» Given information:
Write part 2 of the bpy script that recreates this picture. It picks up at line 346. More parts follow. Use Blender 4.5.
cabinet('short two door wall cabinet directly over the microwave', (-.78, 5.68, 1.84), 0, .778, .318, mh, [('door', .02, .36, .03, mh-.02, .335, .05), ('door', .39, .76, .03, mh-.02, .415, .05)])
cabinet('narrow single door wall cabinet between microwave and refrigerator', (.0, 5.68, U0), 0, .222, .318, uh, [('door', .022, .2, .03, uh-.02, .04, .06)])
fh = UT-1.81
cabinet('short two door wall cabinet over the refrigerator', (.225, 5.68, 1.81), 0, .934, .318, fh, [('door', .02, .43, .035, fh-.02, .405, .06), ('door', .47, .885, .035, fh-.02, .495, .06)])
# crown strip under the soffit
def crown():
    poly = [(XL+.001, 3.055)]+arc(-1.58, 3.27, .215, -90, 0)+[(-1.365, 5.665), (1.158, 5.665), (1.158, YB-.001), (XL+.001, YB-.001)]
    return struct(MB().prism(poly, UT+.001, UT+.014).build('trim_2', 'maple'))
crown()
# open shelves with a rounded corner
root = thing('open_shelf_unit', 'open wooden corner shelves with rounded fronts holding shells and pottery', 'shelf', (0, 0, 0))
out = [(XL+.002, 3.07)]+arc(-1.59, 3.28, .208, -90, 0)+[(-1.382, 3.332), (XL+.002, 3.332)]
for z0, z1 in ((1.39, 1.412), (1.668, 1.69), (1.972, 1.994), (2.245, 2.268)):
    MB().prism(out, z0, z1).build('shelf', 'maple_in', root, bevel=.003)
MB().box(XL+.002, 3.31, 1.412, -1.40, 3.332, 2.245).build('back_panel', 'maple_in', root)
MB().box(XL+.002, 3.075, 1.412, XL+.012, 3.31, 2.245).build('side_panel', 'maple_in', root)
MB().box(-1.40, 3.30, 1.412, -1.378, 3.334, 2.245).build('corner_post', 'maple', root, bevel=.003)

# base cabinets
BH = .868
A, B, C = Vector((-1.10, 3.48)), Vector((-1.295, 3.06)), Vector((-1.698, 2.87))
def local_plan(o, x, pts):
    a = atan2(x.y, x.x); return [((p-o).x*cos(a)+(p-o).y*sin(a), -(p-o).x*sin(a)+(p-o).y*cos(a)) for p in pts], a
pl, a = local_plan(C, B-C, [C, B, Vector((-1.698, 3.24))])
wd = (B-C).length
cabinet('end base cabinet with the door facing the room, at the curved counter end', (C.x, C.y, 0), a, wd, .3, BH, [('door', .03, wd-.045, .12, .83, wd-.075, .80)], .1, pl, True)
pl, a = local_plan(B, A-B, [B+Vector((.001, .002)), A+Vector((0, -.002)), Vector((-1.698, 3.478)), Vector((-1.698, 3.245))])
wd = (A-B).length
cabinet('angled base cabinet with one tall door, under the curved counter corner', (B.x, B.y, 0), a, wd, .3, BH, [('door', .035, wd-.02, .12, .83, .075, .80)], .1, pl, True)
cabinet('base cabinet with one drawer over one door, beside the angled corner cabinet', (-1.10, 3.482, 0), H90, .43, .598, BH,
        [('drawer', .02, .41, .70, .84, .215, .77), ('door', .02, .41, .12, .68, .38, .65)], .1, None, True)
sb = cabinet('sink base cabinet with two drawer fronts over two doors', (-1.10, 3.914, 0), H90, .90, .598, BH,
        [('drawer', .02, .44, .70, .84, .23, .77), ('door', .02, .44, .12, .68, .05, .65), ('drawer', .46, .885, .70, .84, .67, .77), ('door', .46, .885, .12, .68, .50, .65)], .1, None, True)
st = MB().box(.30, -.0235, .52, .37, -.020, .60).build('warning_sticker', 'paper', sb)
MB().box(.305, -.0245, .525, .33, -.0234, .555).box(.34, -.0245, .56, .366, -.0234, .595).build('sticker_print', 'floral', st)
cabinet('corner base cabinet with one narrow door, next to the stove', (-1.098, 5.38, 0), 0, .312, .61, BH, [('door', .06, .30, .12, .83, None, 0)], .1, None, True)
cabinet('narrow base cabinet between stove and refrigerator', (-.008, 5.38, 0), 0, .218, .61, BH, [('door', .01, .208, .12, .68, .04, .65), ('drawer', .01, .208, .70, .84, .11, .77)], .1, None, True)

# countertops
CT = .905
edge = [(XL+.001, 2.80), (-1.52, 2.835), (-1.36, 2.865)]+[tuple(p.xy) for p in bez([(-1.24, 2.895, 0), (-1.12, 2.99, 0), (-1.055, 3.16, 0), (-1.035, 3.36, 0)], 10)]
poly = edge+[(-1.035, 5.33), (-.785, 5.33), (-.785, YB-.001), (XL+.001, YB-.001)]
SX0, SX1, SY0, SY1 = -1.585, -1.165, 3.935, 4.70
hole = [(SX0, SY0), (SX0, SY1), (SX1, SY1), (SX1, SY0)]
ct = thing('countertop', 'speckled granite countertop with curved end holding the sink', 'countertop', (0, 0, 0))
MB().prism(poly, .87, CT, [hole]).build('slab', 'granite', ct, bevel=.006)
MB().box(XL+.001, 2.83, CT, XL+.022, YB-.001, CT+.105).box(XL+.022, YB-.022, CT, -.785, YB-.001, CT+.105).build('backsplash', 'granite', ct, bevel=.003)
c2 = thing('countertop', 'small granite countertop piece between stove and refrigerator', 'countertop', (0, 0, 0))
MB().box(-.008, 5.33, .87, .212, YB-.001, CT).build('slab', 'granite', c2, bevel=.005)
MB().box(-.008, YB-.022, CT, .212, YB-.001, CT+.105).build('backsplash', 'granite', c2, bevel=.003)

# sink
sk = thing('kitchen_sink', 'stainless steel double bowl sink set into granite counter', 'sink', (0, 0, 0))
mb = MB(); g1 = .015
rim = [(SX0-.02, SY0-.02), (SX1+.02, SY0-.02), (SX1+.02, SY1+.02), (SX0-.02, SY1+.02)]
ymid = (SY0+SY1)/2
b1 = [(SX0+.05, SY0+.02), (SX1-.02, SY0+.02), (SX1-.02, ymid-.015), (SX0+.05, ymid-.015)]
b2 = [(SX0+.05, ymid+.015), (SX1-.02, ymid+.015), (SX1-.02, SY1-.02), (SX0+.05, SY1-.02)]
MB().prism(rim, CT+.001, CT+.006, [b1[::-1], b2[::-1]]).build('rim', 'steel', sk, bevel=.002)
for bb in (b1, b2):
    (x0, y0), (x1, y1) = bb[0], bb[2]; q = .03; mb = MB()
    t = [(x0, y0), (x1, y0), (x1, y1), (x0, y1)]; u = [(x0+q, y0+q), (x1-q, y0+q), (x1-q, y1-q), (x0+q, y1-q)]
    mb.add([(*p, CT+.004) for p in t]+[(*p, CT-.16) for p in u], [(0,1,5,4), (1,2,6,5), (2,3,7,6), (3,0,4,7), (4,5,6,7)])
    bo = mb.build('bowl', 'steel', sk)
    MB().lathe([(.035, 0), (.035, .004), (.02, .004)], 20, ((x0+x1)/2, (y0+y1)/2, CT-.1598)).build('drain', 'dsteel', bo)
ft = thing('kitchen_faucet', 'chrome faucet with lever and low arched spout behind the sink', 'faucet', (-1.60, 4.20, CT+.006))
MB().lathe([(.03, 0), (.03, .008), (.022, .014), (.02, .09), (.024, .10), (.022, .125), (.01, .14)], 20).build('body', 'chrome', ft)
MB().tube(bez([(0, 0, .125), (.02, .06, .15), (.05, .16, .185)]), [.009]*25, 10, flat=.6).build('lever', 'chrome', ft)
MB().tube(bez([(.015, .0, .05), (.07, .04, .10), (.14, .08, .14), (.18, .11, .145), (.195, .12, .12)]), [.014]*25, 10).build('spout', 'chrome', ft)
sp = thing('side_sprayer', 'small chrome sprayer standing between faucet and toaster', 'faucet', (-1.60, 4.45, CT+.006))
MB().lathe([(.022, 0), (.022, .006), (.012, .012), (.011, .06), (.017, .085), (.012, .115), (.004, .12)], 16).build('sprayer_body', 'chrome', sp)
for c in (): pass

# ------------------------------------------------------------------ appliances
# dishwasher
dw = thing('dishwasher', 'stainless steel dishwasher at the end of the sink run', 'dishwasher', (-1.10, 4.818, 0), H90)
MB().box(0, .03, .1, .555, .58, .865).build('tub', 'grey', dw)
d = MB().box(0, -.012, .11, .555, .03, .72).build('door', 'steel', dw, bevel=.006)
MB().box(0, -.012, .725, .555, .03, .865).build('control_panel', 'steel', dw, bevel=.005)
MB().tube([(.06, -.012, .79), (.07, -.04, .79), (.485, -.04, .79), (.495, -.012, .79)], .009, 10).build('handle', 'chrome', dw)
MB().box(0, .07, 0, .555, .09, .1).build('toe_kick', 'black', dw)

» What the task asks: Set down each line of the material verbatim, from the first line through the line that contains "2.245).build('corner_post', 'maple', root, bevel=.003)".

» Answer for the task:
Write part 2 of the bpy script that recreates this picture. It picks up at line 346. More parts follow. Use Blender 4.5.
cabinet('short two door wall cabinet directly over the microwave', (-.78, 5.68, 1.84), 0, .778, .318, mh, [('door', .02, .36, .03, mh-.02, .335, .05), ('door', .39, .76, .03, mh-.02, .415, .05)])
cabinet('narrow single door wall cabinet between microwave and refrigerator', (.0, 5.68, U0), 0, .222, .318, uh, [('door', .022, .2, .03, uh-.02, .04, .06)])
fh = UT-1.81
cabinet('short two door wall cabinet over the refrigerator', (.225, 5.68, 1.81), 0, .934, .318, fh, [('door', .02, .43, .035, fh-.02, .405, .06), ('door', .47, .885, .035, fh-.02, .495, .06)])
# crown strip under the soffit
def crown():
    poly = [(XL+.001, 3.055)]+arc(-1.58, 3.27, .215, -90, 0)+[(-1.365, 5.665), (1.158, 5.665), (1.158, YB-.001), (XL+.001, YB-.001)]
    return struct(MB().prism(poly, UT+.001, UT+.014).build('trim_2', 'maple'))
crown()
# open shelves with a rounded corner
root = thing('open_shelf_unit', 'open wooden corner shelves with rounded fronts holding shells and pottery', 'shelf', (0, 0, 0))
out = [(XL+.002, 3.07)]+arc(-1.59, 3.28, .208, -90, 0)+[(-1.382, 3.332), (XL+.002, 3.332)]
for z0, z1 in ((1.39, 1.412), (1.668, 1.69), (1.972, 1.994), (2.245, 2.268)):
    MB().prism(out, z0, z1).build('shelf', 'maple_in', root, bevel=.003)
MB().box(XL+.002, 3.31, 1.412, -1.40, 3.332, 2.245).build('back_panel', 'maple_in', root)
MB().box(XL+.002, 3.075, 1.412, XL+.012, 3.31, 2.245).build('side_panel', 'maple_in', root)
MB().box(-1.40, 3.30, 1.412, -1.378, 3.334, 2.245).build('corner_post', 'maple', root, bevel=.003)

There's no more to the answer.